Ghost in the Shell is a film that begins and ends with Scarlett Johansson, practically nude, jumping backwards off a tall building for reasons that I can’t pretend to understand. Everything in between is superfluous.

This Rupert Sanders-directed Hollywood remake of what I’m told is a “classic manga franchise” is so utterly vapid and generic in every way, a hastily-polished conveyer belt of sci-fi clichés, that I can’t be bothered to experience a reaction to it. It didn’t move me one inch: towards anger, towards awe, towards inspiration.

It merely existed for a merciful 106 minutes, the occasional bright colour or familiar face awakening me from a coma of disinterest and resignation; resignation that this is what accounts for a ‘major release’ (pardon the pun) in tinseltown these days.

This film is so B-picture through-and-through, yet has been sold as an A-release due to Johansson’s increasing popularity and the expense of the visual effects work. In reality, Ghost in the Shell is no more significant a product than an Underworld or Resident Evil instalment: female-led action franchises with respectable fanbases, but ultimately films I don’t ever intend to watch. The illusion that Ghost is worth something more is certainly aided by the presence of Juliette Binoche and Michael Pitt, actors who you’d unlikely see in a Resident Evil, but neither makes an impact in their few respective scenes.

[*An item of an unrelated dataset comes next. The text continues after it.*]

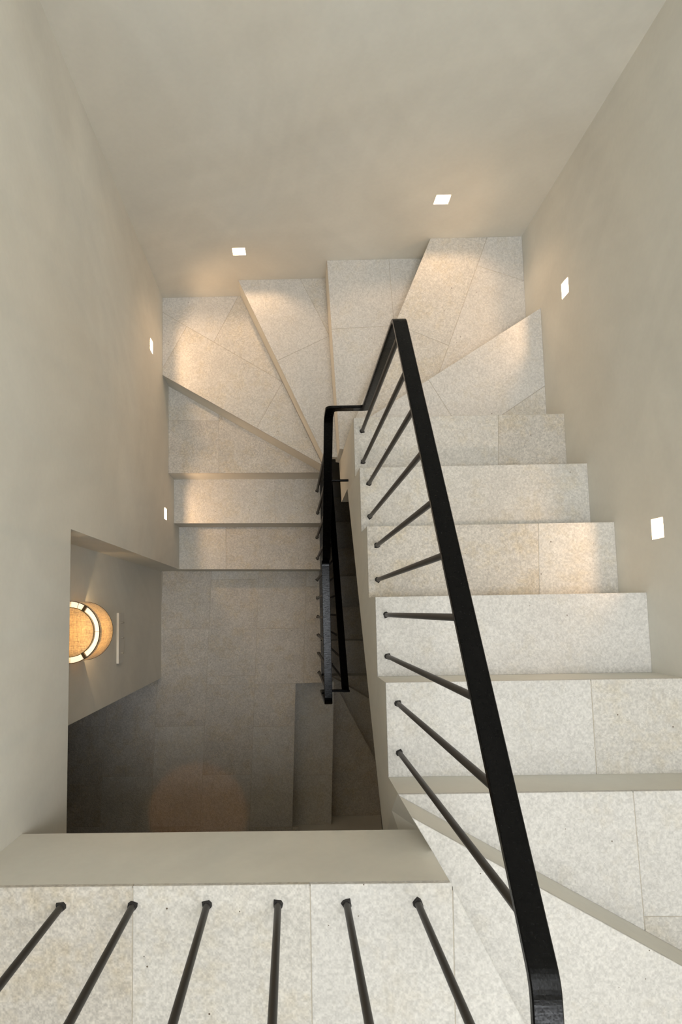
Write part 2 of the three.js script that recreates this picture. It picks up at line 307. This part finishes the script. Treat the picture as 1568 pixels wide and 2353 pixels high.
// ---------------------------------------------------------------- upper staircase: sixteen risers
const soffit = (x, z) => z > -0.576 ? 1.213 + 0.69 * (z + 0.576) : 0.85 + 0.36 * (z + 0.576);
const stair = thing('winder_staircase', 'pale limestone staircase with plaster risers turning past the black railing up to the landing', 'staircase', [0, 0, 0]);
function step(parent, k, polys, bottom, outline, cuts, tones) {
  const g = plasterUV(mergeGeometries(polys.map(p => prism(p, bottom, k * H - SLAB))), 0.3 + rnd() * 0.3, 0.3 + rnd() * 0.3);
  const s = part('step', g, plaster, parent);
  layStone(s, outline, k * H, cuts, tones);
  return s;
}
{
  const L = [[XL, -0.269, -0.253], [XL, -0.549, -0.533], [XL, -0.832, -0.8185]];
  const strip = (a, b) => [[XL, a[1]], [XA, a[2]], [XA, b[2]], [XL, b[1]]];
  const P1 = strip(L[0], L[1]), P2 = strip(L[1], L[2]);
  const P3 = [[XL, -0.832], [XA, -0.8185], [XA, -0.8225], [XL, -1.38]];
  const W1 = [[XL, -1.38], [XL, ZB], [-1.0945, ZB], [XA, -0.8225]];
  const W2 = [[-1.0945, ZB], [-0.601, ZB], [-0.558, -0.8225], [XA, -0.8225]];
  const W3 = [[-0.601, ZB], [-0.0856, ZB], [XB, -0.8185], [-0.558, -0.8225]];
  const W4 = [[-0.0856, ZB], [XR, ZB], [XR, -1.386], [XB, -0.8185]];
  const W5 = [[XR, -1.386], [XR, -0.8175], [XB, -0.8175]];
  step(stair, 1, [P1], -0.25, P1, [[-1.25, -0.544, -1.252, -0.267]], [1, 2]);
  step(stair, 2, [P2], -0.2, P2, [[-0.916, -0.819, -0.919, -0.536]], [1, 1]);
  step(stair, 3, [P3], 0, P3, [[-1.251, -1.153, -1.253, -0.83], [-1.562, -1.165, -1.251, -1.153]], [2, 1, 2]);
  step(stair, 4, [W1], 0.2, W1, [[-1.561, -1.764, -0.856, -1.325], [-1.114, -1.845, -1.251, -1.588], [-1.418, -1.673, -1.542, -1.456], [-0.856, -1.32, -1.005, -1.059]], [0, 1, 1, 0, 1]);
  {                                                    // this tread overhangs the well by a thin lip
    const s = part('step', plasterUV(mergeGeometries([prism(W2, 5 * H - 0.045, 5 * H - SLAB), prism([[-1.0945, ZB], [-0.601, ZB], [-0.573, -0.96], [-0.634, -0.835]], 0.4, 5 * H - 0.045)]), 0.3, 0.4), plaster, stair);
    layStone(s, W2, 5 * H, [[-0.741, -1.851, -0.584, -1.515], [-0.589, -1.514, -0.87, -1.383]], [0, 0, 1]);
  }
  step(stair, 6, [W3], soffit, W3, [[-0.269, -1.849, -0.256, -1.537], [-0.572, -1.472, -0.295, -1.482]], [0, 0, 0]);
  step(stair, 7, [W4], soffit, W4, [[0.197, -1.843, -0.073, -1.143], [0.149, -1.703, 0.376, -1.619], [-0.218, -1.38, -0.022, -1.292]], [1, 1, 0, 0]);
  step(stair, 8, [W5], soffit, W5, [[-0.162, -1.044, -0.067, -0.878], [0.375, -1.008, 0.175, -0.877]], [0, 0, 1]);
  const Z = [-0.8175, -0.5545, -0.2905, -0.0247, 0.2415, 0.5235];
  const flat = (a, b) => [[XB, a], [XR, a], [XR, b], [XB, b]];
  const cuts = [[[0.091, -0.822, 0.081, -0.602]], [], [[0.096, -0.29, 0.086, -0.034]], [], [[0.087, 0.243, 0.088, 0.518]]];
  const tn = [[1, 2], [1], [2, 1], [0], [0, 1]];
  for (let i = 0; i < 5; i++) {
    const polys = i ? [flat(Z[i], Z[i + 1])] : [flat(Z[0], -0.576), flat(-0.5759, Z[1])];
    step(stair, 9 + i, polys, soffit, flat(Z[i], Z[i + 1]), cuts[i], tn[i]);
  }
  const R6 = [[XB, 0.5235], [XR, 0.5225], [XR, 1.0345], [-0.5365, 0.5275]];
  const R7 = [[-0.5365, 0.5275], [XR, 1.0345], [XR, ZN], EDGE, C16];
  const s6 = step(stair, 14, [R6], soffit, R6, [[0.1, 0.521, 0.115, 1.2], [0.054, 0.849, 0.376, 0.851]], [0, 1, 0]);
  step(stair, 15, [R7], 2.3, R7, [], [0]);
  {                                                    // underside of the kite steps: the stringer face turns smoothly into the landing corner
    const zs = [0.5236, 0.607, 0.78], L = zs.map(z => [XB, soffit(0, z), z]), I = zs.map(z => [-0.485, soffit(0, z), z]);
    const M = [[XB, 2.437, 0.5236], [XB, 2.32, 0.607], [XB, 2.12, 0.78]], U1 = [C16[0], 2.4765, 0.607], U2 = [C16[0], 2.4765, 0.78], v = [];
    for (const t of [[L[0], L[1], M[1]], [L[0], M[1], M[0]], [L[1], L[2], M[2]], [L[1], M[2], M[1]], [M[0], M[1], U1], [M[1], M[2], U2], [M[1], U2, U1], [L[0], I[1], L[1]], [L[0], I[0], I[1]], [L[1], I[2], L[2]], [L[1], I[1], I[2]]]) for (const p of t) v.push(...p);
    const g = new THREE.BufferGeometry(); g.setAttribute('position', new THREE.Float32BufferAttribute(v, 3)); g.computeVertexNormals();
    part('sloped_soffit', plasterUV(mergeGeometries([g, prism([[-0.485, 0.57], [XR, 0.53], [XR, 1.3], [-0.485, 1.3]], soffit, 2.29)]), 0.2, 0.2), plaster, s6);
  }
}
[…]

Had Ghost engaged me enough to provoke a reaction, that reaction would likely have involved arched-eyebrow curiosity as to whom considered it appropriate to, firstly, cast Johansson in place of a Japanese actress and, more embarrassingly, attempt to justify it with a plot-twist that’s almost comically misjudged and simply reeks of cultural appropriation. But, again, I don’t think Ghost in the Shell is worth the effort it would take to complain.